W. Ridgway after George Smith, Light and Darkness

W. Ridgway, after George Smith, Light and Darkness, engraving (1871). Dimensions 702 x 902mm

Wellcome Library no 574955i

W. Ridgeway, after George Smith, A Blind Girl Reads the Bible by Touch to her Illiterate Family in the Dark, engraving (1871).

Credit: Wellcome Library

George Smith’s painting from which this engraving was made was exhibited at the Royal Academy in 1865. His composition reverses the practice of early nineteenth-century voluntary societies sending out sighted people to read scripture to blind people: here, a blind girl reads aloud by touch in an attempt to convert her dissolute family. This print, given as a gift to subscribers to the Art Union in 1871, is inscribed with a passage from Luke’s gospel, and stresses how embossed literature might transform blind readers into evangelical agents – even if the results, from the limited attention span of her audience, are mixed.

W0165-George Smith, Light and Darkness

George Smith, ‘Light and Darkness’, 1865. Location unknown.

George Smith (1829-1901) trained at the Royal Academy, and was a regular exhibitor there between 1848-87. Associated with the style of the Cranbrook group, whose members included Frederick Daniel Hardy and George Hardy, Smith specialised in genre subjects and rustic interiors in the vein of seventeenth-century Dutch and Flemish painters. Around the mid-nineteenth century, he had a particular interest in the theme of rural labourers and learning, depicting scenes of reading and sewing lessons in works such as Lace Making (1866), A Lesson (1866) and With the Burden of Many Years  (1867). Light and Darkness (oil on panel, 455 x 610mm) did not attract much critical attention upon its exhibition at the Royal Academy in 1865 (where it was hung near to Thomas Rhodes Armitage’s brother Edward Armitage’s painting Esther’s Banquet), and was largely overlooked in contemporary reviews. It was selected five years later by the committee of the Art Union of London as a gift to their subscribers.

Art Unions were subscription societies whose members would enter an annual lottery to win an artwork selected from an exhibition. Engravings of paintings were often circulated annually as a gift to subscribers, and the Art Union of London had a wide pool of subscribers, including members in Canada and New Zealand. This meant Smith’s work would have enjoyed a wide, international circulation and indeed the engraving was reviewed in publications including the Sydney Morning Herald. Contemporary reviewers noted that the more ‘domestic’ subject of Smith’s work marked a change from the historical and literary scenes usually chosen for the Art Union of London’s engraving. These reviews noted the moral quality of the work, commenting on the earnest and beautiful countenance of the girl and the absorption of most of the family members on her words, the reviewer from the Dundee Courier & Argus noting the ‘exquisite feeling’ with which the subject had been executed.

References:

Algernon Graves, FSA, The Royal Academy of Arts: a complete dictionary of contributors and their work from its foundation in 1769 to 1904, 5 vols (S.R. Publishers Ltd; Kingsmead Reprints: Wakefield & Bath, 1970) IV.

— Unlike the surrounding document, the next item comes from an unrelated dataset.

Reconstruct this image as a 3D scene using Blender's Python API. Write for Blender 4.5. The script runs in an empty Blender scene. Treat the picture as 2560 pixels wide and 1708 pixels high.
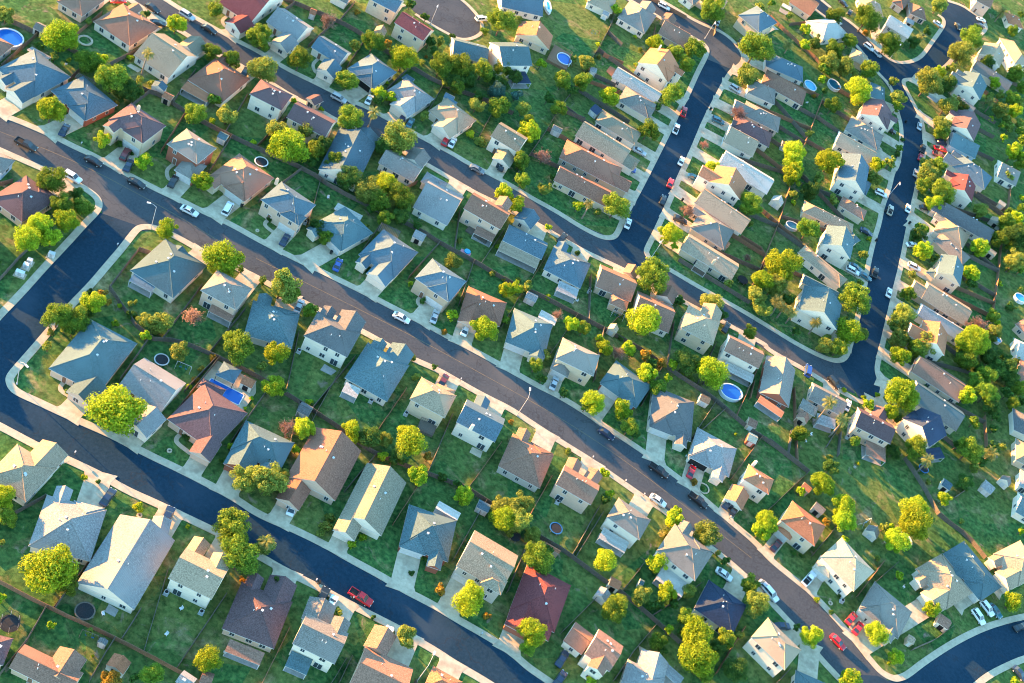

Royal Academy Exhibition Catalogue, 1865.

The Art-Journal, No. 52, June 1870.

The Dundee Courier & Argus, November 7, 1870.

The Standard (London, England), April 27, 1870.

Sydney Morning Herald, Wednesday 11 January 1871

Object Description:

The scene is set within a dark cottage interior, populated with ten people and furnished with a selection of furniture and spinning wheel. To the right of the picture by a fireplace is seated a young blind woman approximately 18 years old, dressed in a long sleeved white blouse tucked into a long light grey-toned skirt which covers her feet. Although furthest from the window her face, blonde hair, and blouse are brightly lit. A large book volume rests on her knees which both her hands track over: lines and symbols are just discernible in the text.  Her mouth is open in speech. An old woman sits immediately to her left and appears to be listening. A young girl of about twelve is sat on the floor to her left and looks at her hands; and behind her, an older man of about fifty, leaning back in a chair looks in the direction of the blind girl. A young woman of about twenty stands in between him and the old woman, holding a baby; her gaze is directed to the right, where two men of about 25 stand, linking arms, before an open door frame next to a window, discernible by a step and light on the wall. The men are half turned in the direction of the blind girl and woman with baby, but the man to the furthest left gestures outside of the door. Another woman of about twenty, standing to the right of the older seated man, is turned towards the young men, her hand reached out and pulling the sleeve of the man nearest her.